In an interview last week, Krause said the company planned to add 955 jobs to some locations, while eliminating 955 jobs at others, as part of an effort to cut delivery times. The company will add 47 road drivers, he said.

Outside the conference room where Roadway Express workers bid for new jobs, 50-year-old Danny Smith waited his turn.

Smith, who moved twice before with Roadway Express, said he has accumulated just 5 1/2 years seniority as a driver at the Hagerstown facility.

"This makes the third time I've been through this, so I'm kind of used to it, when other drivers have never been (through it), so they're probably antsier than what I am," Smith said.

Smith said he hoped to be able to sign up for work in the South.

"There's several terminals in the Southeast. I'm from Tennessee, so I'm trying to get closer to where my family lives," Smith said.
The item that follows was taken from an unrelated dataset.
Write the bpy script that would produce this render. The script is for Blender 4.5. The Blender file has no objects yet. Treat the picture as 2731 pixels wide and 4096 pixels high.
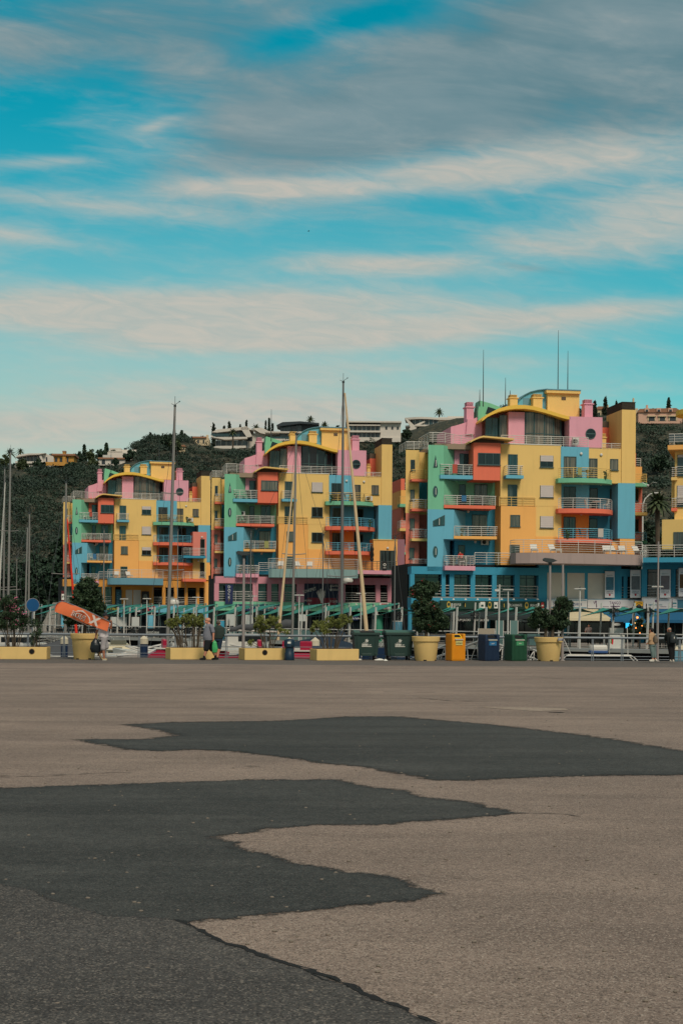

Drivers with more experience will be able to stay closer to home, said Bryon Smith, a Greencastle, Pa., man, who is not related to Danny Smith.

Bryon Smith, of Greencastle, Pa., said by phone Sunday he is headed to Laurel, Md. - his first choice.

"Everybody got something. That's one thing about a union organization: We do things democratically," he said.

A 12-year driver, he has won awards for safety with Roadway Express. With new regulations and faster trucks, Smith said the company's old hub-and-spoke system, which relied on stop-over terminals such as Hagerstown, "became extinct."

The realignment is a "necessary evil," Smith said.

Smith faces a longer commute, but said he is not bothered by the change. He said he believes he will work less hours at his new facility.